When schools can provide financial assistance to students, it’s not always enough to meet basic needs. Ralonte Hill, an unhoused student at Eastern High School, sued the District of Columbia because the school did not provide him the special education and transportation assistance to which he was legally entitled.

Hill said during several interviews with school officials that he often skipped school because his uniform was “too dirty” or because he didn’t have “the right color,” and because the D.C. Metro card the school gave him only worked at very specific times. Eastern provided him with one uniform. When he requested more uniforms, school officials said they would allow him to wash and dry his uniform at school, but told him he would have to look elsewhere for more clothing.

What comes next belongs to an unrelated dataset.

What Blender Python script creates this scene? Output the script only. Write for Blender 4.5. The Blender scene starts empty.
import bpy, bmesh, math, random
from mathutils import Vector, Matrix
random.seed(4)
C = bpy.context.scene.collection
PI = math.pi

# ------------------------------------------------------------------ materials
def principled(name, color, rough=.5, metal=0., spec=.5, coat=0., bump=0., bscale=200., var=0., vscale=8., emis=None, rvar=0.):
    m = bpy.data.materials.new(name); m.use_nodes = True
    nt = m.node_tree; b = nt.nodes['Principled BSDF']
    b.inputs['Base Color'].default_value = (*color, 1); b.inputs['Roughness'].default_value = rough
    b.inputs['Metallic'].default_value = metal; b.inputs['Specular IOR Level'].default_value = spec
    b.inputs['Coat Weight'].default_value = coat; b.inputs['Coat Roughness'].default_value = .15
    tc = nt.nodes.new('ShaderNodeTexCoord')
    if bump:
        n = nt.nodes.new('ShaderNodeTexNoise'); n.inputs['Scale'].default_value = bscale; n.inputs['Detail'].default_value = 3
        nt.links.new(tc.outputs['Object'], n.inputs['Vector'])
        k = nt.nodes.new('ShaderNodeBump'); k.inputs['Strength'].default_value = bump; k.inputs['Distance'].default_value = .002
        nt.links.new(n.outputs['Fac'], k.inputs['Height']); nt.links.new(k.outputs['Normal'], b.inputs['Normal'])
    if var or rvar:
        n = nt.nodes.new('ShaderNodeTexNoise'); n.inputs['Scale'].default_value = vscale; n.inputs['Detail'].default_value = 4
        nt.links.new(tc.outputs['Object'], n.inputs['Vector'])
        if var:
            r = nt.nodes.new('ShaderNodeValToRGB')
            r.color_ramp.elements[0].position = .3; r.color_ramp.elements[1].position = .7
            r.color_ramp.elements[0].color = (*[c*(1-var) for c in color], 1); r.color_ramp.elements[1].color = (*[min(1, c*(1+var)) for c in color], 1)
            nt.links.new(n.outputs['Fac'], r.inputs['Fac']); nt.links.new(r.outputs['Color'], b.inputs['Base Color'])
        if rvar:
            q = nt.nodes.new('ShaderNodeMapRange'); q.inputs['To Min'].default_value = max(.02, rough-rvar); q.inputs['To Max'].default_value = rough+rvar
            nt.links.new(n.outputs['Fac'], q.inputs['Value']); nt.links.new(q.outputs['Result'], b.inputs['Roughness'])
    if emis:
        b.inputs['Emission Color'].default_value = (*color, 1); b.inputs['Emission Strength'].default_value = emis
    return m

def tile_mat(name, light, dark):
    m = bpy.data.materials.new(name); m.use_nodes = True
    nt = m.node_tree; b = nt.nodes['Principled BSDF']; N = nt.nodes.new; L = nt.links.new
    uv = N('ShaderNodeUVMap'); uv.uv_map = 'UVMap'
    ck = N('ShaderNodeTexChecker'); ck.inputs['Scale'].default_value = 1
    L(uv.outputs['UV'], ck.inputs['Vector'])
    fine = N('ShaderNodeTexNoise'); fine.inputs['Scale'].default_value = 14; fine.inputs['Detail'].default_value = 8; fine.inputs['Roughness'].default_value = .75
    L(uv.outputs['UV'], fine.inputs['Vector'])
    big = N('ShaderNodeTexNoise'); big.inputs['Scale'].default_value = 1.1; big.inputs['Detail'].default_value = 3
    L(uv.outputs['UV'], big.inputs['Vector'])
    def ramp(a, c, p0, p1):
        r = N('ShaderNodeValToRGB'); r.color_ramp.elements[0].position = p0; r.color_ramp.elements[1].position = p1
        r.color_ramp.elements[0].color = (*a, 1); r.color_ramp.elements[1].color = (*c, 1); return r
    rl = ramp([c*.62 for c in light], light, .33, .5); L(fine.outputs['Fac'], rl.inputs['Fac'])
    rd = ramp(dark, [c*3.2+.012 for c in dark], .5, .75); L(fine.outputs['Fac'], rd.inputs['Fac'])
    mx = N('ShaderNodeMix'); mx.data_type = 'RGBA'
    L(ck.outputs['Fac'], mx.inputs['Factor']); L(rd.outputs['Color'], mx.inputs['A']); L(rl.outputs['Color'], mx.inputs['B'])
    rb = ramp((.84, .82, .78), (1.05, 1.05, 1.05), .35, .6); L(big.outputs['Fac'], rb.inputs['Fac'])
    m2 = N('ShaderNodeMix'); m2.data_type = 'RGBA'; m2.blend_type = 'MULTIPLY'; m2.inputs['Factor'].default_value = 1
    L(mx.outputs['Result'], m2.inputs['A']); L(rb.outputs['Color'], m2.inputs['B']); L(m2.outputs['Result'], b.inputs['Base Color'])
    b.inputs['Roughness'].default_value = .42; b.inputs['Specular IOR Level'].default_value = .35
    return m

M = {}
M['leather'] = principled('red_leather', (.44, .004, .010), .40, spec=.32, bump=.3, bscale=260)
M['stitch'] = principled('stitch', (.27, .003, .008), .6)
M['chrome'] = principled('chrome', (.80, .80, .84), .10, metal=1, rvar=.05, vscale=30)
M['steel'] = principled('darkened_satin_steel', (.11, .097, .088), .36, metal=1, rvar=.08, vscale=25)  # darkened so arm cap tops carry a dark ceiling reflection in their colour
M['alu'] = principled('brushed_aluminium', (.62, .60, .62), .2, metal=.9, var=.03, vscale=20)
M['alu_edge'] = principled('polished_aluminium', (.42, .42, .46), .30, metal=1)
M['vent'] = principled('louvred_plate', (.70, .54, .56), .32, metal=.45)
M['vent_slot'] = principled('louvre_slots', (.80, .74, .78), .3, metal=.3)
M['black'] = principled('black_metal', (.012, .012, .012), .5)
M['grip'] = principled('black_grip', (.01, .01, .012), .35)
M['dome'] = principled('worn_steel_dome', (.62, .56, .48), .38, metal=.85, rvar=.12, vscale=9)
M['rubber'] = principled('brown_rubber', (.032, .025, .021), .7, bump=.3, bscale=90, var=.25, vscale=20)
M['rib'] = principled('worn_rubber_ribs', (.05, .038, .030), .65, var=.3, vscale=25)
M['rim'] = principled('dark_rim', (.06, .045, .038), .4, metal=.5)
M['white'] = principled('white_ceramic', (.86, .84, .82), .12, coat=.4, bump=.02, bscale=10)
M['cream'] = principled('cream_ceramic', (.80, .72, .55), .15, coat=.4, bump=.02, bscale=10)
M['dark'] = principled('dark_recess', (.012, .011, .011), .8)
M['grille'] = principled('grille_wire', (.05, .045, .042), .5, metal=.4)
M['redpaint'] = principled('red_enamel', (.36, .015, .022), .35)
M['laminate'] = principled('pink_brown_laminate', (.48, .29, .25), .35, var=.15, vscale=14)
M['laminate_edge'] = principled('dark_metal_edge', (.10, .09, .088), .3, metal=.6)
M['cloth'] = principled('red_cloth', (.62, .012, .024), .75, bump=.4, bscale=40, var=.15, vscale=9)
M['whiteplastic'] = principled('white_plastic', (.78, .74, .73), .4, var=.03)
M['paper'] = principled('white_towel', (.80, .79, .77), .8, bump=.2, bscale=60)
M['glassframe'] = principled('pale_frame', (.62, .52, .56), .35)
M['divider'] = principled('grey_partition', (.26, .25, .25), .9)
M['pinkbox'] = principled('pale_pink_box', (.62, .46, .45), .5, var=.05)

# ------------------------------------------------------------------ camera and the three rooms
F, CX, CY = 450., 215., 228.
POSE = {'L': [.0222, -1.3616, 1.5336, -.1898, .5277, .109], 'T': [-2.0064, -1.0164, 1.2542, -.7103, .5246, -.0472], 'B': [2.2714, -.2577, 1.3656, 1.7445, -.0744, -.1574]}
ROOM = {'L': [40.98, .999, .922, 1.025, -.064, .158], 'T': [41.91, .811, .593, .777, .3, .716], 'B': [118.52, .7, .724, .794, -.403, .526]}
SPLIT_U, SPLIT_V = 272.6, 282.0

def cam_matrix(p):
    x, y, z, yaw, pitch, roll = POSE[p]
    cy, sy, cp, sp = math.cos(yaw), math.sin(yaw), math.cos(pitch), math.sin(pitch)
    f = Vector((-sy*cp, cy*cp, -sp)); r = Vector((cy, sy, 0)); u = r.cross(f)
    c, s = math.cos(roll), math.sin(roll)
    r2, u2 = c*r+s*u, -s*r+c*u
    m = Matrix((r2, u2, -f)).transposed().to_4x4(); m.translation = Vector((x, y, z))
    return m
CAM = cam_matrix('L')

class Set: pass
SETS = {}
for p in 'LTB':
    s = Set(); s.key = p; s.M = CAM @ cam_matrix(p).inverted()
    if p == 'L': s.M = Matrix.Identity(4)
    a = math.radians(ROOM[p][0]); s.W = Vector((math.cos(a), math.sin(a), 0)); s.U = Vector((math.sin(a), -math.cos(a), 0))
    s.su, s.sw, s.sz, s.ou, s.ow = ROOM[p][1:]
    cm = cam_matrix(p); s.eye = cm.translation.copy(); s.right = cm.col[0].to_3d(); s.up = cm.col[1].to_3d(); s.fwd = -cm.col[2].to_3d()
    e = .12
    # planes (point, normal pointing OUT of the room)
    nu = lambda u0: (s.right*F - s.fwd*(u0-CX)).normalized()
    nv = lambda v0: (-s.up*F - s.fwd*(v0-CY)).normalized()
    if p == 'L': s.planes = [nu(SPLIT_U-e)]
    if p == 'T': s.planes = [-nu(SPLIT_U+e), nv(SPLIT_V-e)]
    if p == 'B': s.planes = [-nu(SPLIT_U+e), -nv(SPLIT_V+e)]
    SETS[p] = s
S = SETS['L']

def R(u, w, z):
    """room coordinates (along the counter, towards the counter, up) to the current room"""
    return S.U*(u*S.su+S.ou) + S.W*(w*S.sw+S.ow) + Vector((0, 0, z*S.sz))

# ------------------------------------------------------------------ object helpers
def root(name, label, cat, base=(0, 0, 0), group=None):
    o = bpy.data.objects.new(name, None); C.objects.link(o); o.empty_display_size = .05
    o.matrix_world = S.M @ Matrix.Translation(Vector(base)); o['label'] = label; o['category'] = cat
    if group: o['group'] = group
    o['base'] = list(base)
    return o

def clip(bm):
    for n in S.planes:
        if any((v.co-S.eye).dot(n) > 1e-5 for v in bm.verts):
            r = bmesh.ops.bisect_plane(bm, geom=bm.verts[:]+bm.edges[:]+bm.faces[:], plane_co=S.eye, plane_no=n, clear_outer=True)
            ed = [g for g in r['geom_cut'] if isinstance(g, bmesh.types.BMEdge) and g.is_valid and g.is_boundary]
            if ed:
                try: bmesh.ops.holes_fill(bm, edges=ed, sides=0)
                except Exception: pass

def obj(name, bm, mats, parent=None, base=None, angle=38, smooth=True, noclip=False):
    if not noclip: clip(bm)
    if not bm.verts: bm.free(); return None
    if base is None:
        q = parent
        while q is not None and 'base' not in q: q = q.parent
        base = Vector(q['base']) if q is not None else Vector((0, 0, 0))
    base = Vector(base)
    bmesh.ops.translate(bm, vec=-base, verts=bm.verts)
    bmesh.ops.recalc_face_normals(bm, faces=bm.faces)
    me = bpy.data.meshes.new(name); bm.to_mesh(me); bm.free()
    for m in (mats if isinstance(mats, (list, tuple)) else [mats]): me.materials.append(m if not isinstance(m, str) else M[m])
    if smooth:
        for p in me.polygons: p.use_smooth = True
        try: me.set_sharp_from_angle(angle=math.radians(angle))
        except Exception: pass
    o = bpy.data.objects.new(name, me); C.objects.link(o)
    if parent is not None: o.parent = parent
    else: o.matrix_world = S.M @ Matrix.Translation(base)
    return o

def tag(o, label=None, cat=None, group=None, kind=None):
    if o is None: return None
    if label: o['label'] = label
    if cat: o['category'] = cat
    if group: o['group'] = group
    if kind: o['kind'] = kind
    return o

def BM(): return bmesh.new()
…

His case was decided in August 2016. D.C.’s District Court awarded Hill an entire year of compensatory education at New Beginnings, a private vocational school in the District. Hill could not be reached for comment.

According to data gathered by the U.S. Department of Education, Hill was one of the 30 percent of unhoused students in the United States who skipped school last year because they lacked the proper attire. One other case regarding DCPS’s treatment of an unhoused student was filed in 2016

Lee-Mwandha said she has directed several training sessions for caseworkers where she told them to advocate to their school leadership to use at-risk funding for unhoused children. Nonetheless, she said schools that cannot provide their unhoused students with uniforms must commit them with what they have.

“There’s no getting around it: when a child is experiencing homelessness, he or she should not be singled out and stigmatized for it,” Lee-Mwandha said.

Larson concurred with Lee-Mwandha’s statement: “The students shouldn’t have to pay the price for the system not being ready. If the system’s not ready, why would we expect the children to be ready?”

Levy said one solution to insufficient funding for low-income or unhoused students could lie in budget reductions for DCPS’s central office. For the 2016-2017 school year, D.C. City Council approved a budget that would give 5 percent of overall funding to DCPS’s central office.

“The question is this: do we really need all of these people to look over the shoulders of teacher and principals?” Levy said. “Could some of that money be spent on at-risk children?”